EXTRACTED ENTRIES:
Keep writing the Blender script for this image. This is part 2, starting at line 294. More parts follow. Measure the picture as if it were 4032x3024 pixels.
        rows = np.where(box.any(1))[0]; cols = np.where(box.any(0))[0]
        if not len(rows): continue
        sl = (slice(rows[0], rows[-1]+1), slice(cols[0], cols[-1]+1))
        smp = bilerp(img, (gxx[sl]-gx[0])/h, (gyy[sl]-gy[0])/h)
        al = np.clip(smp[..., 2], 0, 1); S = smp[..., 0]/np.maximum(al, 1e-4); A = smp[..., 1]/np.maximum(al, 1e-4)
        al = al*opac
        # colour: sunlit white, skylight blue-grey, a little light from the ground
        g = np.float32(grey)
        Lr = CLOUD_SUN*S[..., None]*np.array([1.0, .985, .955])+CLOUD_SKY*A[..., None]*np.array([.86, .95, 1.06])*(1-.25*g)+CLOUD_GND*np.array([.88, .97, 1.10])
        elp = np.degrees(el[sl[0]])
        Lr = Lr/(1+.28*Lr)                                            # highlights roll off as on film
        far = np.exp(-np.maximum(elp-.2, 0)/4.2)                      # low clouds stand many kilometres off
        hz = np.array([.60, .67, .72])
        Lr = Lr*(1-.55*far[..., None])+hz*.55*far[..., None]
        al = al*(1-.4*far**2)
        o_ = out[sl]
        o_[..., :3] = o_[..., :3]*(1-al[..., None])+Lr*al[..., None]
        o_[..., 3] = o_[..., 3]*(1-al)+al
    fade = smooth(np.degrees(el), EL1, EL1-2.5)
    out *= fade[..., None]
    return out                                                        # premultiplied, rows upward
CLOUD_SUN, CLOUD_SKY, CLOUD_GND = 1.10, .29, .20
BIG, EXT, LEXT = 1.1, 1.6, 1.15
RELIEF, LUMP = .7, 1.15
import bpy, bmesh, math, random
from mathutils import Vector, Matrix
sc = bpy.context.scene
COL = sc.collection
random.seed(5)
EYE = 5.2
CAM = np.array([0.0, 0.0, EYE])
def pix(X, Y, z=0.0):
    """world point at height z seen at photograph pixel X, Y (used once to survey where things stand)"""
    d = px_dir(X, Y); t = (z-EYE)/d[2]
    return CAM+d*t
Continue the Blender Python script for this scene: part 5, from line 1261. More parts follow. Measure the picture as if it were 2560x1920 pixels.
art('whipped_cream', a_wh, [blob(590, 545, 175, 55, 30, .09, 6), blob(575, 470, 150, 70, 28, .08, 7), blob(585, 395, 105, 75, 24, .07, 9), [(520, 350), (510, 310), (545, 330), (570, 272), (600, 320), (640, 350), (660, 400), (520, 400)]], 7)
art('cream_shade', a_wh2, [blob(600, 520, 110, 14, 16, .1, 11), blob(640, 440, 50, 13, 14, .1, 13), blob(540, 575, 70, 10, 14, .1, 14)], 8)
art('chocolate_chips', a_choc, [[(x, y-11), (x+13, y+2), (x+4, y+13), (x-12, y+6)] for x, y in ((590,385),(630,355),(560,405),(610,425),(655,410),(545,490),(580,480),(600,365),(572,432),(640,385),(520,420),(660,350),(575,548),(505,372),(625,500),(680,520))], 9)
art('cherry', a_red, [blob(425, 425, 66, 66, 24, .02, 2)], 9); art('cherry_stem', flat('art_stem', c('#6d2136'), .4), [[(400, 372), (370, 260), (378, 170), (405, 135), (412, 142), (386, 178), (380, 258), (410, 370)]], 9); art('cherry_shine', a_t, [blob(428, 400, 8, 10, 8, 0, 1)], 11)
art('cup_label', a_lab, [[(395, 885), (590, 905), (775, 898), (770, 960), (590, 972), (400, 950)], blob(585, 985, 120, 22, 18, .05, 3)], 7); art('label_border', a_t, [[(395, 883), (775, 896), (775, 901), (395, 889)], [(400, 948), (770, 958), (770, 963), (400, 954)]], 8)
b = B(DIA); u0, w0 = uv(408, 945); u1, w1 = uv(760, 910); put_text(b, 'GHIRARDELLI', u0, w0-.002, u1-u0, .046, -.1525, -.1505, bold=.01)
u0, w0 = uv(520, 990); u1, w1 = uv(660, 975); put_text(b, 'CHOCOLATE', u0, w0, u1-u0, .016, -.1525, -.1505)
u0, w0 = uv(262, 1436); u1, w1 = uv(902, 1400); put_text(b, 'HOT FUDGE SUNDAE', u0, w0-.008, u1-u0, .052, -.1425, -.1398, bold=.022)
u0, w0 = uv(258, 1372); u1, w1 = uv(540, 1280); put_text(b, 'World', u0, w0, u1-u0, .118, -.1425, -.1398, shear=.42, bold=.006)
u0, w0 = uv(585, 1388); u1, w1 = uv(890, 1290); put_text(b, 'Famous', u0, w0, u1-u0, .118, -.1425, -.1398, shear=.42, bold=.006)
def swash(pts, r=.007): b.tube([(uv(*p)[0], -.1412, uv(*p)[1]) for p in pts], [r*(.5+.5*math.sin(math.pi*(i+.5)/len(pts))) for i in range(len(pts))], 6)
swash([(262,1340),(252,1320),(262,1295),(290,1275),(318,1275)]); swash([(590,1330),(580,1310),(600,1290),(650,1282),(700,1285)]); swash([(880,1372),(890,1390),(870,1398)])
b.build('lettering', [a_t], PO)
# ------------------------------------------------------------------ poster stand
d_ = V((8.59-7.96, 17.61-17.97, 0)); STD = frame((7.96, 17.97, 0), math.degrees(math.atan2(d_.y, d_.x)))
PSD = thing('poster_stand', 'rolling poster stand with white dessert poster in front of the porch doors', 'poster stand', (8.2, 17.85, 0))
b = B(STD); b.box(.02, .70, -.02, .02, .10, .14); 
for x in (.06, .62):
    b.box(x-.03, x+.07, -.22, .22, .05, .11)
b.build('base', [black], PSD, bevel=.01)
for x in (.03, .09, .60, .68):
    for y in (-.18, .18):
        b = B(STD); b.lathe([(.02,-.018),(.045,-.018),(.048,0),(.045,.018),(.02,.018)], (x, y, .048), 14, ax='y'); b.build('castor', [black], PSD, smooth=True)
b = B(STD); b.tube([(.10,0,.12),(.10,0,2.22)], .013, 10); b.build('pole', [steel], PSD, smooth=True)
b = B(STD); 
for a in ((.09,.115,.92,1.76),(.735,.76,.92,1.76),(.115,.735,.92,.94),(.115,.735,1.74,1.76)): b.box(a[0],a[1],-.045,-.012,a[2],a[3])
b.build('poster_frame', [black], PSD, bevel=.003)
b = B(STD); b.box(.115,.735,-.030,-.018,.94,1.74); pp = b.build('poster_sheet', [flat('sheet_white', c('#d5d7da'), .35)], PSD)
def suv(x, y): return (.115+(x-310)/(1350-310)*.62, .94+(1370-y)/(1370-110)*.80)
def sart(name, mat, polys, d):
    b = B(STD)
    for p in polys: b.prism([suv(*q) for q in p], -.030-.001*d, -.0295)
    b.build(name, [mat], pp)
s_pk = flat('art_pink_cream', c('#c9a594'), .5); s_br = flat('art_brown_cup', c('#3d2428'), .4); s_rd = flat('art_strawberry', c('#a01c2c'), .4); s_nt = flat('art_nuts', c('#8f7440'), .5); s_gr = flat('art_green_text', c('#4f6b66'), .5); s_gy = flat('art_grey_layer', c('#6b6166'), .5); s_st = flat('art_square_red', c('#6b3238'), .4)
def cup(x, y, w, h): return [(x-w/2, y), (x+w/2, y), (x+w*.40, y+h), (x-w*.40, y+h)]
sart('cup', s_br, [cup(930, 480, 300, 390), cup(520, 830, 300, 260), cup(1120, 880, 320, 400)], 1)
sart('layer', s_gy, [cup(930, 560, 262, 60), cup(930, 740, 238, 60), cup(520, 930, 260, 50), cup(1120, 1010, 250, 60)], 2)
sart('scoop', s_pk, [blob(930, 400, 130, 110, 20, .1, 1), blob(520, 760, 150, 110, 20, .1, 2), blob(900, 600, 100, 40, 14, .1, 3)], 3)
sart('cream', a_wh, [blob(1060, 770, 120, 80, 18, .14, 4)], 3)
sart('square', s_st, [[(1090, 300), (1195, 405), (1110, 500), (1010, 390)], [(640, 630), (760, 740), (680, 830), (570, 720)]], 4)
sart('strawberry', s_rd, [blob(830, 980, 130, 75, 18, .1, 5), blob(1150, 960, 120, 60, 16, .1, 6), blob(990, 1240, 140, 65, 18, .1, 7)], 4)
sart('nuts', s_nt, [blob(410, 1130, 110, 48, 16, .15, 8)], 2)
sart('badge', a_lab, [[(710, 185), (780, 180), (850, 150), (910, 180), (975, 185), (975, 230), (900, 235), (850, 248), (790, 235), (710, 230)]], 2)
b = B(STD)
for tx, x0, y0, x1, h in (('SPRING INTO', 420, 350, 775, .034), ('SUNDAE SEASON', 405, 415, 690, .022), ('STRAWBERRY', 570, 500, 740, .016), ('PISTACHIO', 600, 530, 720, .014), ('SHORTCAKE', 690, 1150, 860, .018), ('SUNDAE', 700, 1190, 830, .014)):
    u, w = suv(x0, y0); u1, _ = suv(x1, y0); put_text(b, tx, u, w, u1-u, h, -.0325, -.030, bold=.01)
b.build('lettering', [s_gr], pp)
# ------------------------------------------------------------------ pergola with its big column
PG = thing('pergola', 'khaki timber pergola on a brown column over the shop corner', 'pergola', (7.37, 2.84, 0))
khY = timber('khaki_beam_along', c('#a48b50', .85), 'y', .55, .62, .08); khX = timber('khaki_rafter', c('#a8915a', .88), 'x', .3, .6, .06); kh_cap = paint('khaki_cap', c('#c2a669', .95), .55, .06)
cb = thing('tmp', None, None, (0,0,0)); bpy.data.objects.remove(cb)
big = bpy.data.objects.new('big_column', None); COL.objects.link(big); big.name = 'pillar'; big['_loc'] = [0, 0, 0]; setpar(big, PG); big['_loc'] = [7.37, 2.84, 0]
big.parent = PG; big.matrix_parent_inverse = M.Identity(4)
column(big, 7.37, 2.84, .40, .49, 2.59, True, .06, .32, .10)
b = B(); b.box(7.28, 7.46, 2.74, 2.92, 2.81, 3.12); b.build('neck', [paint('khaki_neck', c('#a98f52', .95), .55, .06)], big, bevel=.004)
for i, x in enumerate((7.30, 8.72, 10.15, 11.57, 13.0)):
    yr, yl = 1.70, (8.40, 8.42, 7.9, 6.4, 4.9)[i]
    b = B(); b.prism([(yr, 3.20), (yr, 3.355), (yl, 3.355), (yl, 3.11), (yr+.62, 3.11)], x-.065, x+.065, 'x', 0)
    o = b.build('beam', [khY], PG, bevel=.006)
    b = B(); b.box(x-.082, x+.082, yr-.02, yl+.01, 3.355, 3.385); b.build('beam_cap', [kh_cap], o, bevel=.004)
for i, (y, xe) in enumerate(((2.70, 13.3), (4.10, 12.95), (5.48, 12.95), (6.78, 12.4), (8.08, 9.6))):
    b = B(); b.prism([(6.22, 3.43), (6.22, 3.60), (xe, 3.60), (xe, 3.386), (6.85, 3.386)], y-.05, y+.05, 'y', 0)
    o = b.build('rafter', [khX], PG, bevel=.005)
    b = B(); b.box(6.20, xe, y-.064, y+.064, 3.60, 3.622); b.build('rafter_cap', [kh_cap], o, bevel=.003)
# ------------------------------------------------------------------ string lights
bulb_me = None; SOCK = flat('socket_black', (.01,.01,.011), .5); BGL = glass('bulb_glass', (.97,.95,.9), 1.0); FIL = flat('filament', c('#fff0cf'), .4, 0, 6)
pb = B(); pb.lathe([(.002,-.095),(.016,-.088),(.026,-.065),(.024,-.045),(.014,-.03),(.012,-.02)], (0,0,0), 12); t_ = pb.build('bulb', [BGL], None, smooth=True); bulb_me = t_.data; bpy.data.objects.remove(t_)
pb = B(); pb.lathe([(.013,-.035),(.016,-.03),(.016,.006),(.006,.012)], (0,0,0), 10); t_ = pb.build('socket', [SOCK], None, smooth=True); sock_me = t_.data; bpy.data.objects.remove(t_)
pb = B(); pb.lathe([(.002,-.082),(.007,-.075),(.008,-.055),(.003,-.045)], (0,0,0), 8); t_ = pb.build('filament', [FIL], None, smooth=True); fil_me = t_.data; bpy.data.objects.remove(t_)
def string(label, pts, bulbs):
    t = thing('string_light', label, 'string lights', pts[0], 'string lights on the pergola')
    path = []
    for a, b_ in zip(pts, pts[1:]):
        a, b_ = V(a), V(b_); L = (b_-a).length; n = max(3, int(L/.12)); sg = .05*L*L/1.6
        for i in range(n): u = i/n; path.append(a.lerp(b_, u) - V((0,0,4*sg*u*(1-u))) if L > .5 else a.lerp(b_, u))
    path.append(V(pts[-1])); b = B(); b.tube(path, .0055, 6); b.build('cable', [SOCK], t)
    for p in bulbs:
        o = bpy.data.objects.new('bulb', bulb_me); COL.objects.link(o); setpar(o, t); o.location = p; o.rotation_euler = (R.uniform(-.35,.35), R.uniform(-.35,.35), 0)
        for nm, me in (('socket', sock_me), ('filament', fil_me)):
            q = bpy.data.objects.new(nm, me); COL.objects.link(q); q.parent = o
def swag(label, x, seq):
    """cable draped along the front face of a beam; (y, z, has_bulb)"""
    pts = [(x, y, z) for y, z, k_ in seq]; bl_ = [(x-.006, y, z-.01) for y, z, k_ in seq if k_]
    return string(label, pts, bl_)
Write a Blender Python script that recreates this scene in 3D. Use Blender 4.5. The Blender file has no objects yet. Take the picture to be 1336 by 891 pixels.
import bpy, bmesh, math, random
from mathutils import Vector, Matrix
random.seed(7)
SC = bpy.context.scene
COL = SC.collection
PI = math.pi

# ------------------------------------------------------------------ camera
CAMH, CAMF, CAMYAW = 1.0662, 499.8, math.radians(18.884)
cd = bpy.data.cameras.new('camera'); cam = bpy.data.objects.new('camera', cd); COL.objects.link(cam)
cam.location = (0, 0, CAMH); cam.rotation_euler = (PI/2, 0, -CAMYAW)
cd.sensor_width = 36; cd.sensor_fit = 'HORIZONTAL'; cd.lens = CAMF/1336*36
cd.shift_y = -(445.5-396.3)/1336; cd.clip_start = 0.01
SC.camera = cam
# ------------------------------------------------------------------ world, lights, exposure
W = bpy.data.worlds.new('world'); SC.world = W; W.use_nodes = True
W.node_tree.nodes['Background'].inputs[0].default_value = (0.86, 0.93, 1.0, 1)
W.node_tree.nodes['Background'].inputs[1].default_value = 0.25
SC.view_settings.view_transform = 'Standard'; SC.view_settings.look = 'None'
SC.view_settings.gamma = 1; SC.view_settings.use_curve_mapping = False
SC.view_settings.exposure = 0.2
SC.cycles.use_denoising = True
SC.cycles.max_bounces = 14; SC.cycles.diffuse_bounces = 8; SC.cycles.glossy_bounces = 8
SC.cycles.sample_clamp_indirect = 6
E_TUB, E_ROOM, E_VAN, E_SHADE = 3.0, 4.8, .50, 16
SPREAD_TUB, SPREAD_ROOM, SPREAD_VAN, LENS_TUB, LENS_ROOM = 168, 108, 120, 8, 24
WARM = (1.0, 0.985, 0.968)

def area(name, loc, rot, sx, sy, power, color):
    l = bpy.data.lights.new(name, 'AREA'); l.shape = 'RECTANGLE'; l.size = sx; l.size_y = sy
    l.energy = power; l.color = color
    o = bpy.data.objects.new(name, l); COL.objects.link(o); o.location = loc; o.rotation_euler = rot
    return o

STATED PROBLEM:
Reproduce exactly, and only, the lines from the start of the entries through the one that contains "return CAM+d*t".

SOLUTION TO THE PROBLEM:
Keep writing the Blender script for this image. This is part 2, starting at line 294. More parts follow. Measure the picture as if it were 4032x3024 pixels.
        rows = np.where(box.any(1))[0]; cols = np.where(box.any(0))[0]
        if not len(rows): continue
        sl = (slice(rows[0], rows[-1]+1), slice(cols[0], cols[-1]+1))
        smp = bilerp(img, (gxx[sl]-gx[0])/h, (gyy[sl]-gy[0])/h)
        al = np.clip(smp[..., 2], 0, 1); S = smp[..., 0]/np.maximum(al, 1e-4); A = smp[..., 1]/np.maximum(al, 1e-4)
        al = al*opac
        # colour: sunlit white, skylight blue-grey, a little light from the ground
        g = np.float32(grey)
        Lr = CLOUD_SUN*S[..., None]*np.array([1.0, .985, .955])+CLOUD_SKY*A[..., None]*np.array([.86, .95, 1.06])*(1-.25*g)+CLOUD_GND*np.array([.88, .97, 1.10])
        elp = np.degrees(el[sl[0]])
        Lr = Lr/(1+.28*Lr)                                            # highlights roll off as on film
        far = np.exp(-np.maximum(elp-.2, 0)/4.2)                      # low clouds stand many kilometres off
        hz = np.array([.60, .67, .72])
        Lr = Lr*(1-.55*far[..., None])+hz*.55*far[..., None]
        al = al*(1-.4*far**2)
        o_ = out[sl]
        o_[..., :3] = o_[..., :3]*(1-al[..., None])+Lr*al[..., None]
        o_[..., 3] = o_[..., 3]*(1-al)+al
    fade = smooth(np.degrees(el), EL1, EL1-2.5)
    out *= fade[..., None]
    return out                                                        # premultiplied, rows upward
CLOUD_SUN, CLOUD_SKY, CLOUD_GND = 1.10, .29, .20
BIG, EXT, LEXT = 1.1, 1.6, 1.15
RELIEF, LUMP = .7, 1.15
import bpy, bmesh, math, random
from mathutils import Vector, Matrix
sc = bpy.context.scene
COL = sc.collection
random.seed(5)
EYE = 5.2
CAM = np.array([0.0, 0.0, EYE])
def pix(X, Y, z=0.0):
    """world point at height z seen at photograph pixel X, Y (used once to survey where things stand)"""
    d = px_dir(X, Y); t = (z-EYE)/d[2]
    return CAM+d*t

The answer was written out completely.